Mengawal dan mendidik dunia usaha bekerja sesuai norma dan prinsip internasional, membantu pemerintah untuk menyempurnakan dan menjamin ditegakkannya peraturan dan hukum yang berlaku, adalah dua peranan penting yang harus dipikul oleh LSM nasional dengan penuh dedikasi.
Namun, untuk dapat menjalankan peranannya secara mandiri, sejajar dengan LSM luar negeri, negara dan masyarakat Indonesia haruslah bertanggung jawab mendukung pembiayaan kegiatan LSM nasional. Ketergantungan banyak LSM nasional kepada dana dari LSM dan instansi lain di luar negeri haruslah dihentikan. Hanya dengan demikianlah LSM Indonesia bisa berdiri tegak, tidak lagi membungkuk dihadapan LSM dunia.
Siapa mengotori, dia harus membersihkan.
Pola pikir yang beranggapan bahwa fungsi hutan Indonesia adalah untuk menyerap pencemaran karbon dunia adalah pola pikir yang sesat.
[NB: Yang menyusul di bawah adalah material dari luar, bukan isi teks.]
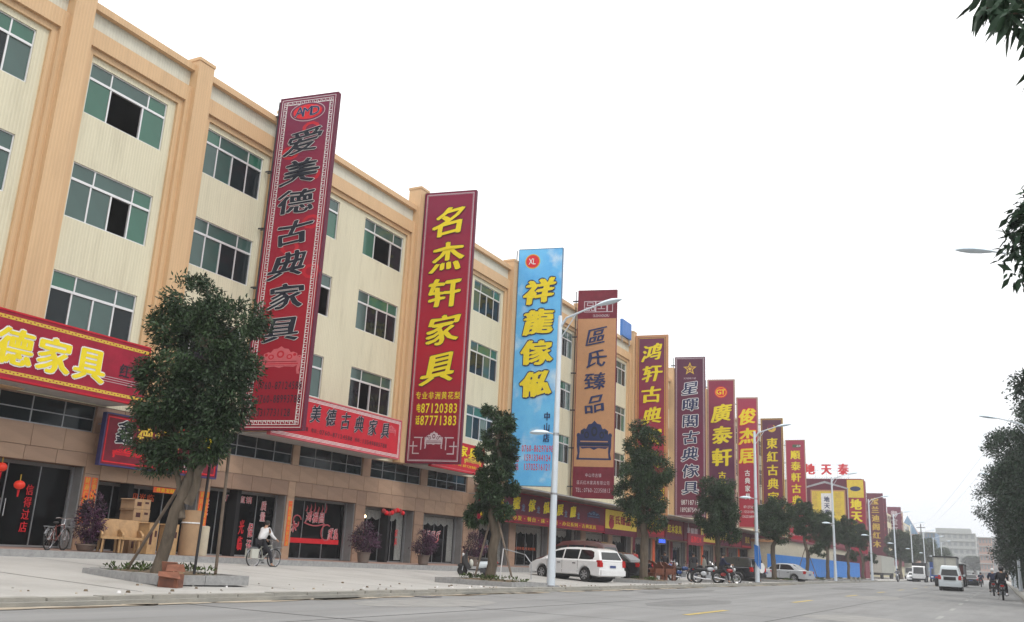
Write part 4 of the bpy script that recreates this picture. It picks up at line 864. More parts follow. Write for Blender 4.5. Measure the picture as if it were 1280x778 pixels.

Adalah fakta bahwa 80% pencemaran karbon dunia yang menciptakan gas rumah kaca penyebab pemanasan global, berasal dari alat transportasi dan pabrik pabrik di negara negara Eropa dan Amerika Serikat. Hutan alam di dua benua itu, yang seharusnya menyerap gas karbon yang mereka hasilkan, telah mereka tebang habis. Mereka megotori udara dan tidak punya hutan untuk membersihkannya. Karena itu negara negara adi kuasa itu mendatangi negara negara pemilik hutan tropis dan mendiktenya untuk menghisap setiap kotoran gas karbon yang mereka buang.
Kalau tidak mampu membersihkan, jangan mengotori. Mereka harus menghentikan pencemaran yang mereka lakukan. Janganlah berlagak seperti seorang tuan menyuruh hambanya membersihkan kotoran tuannya. Zaman perbudakan sudah berlalu.
Hutan Indonesia adalah milik bangsa Indonesia dan digunakan untuk kesejahteraan bangsa Indonesia. Prasyaratnya adalah, adanya perencanaan tata ruang dan wilayah yang baik.
Sangatlah tidak adil bila LSM Eropa menghalanginya, terlebih bila alasannya untuk membersihkan kotoran mereka.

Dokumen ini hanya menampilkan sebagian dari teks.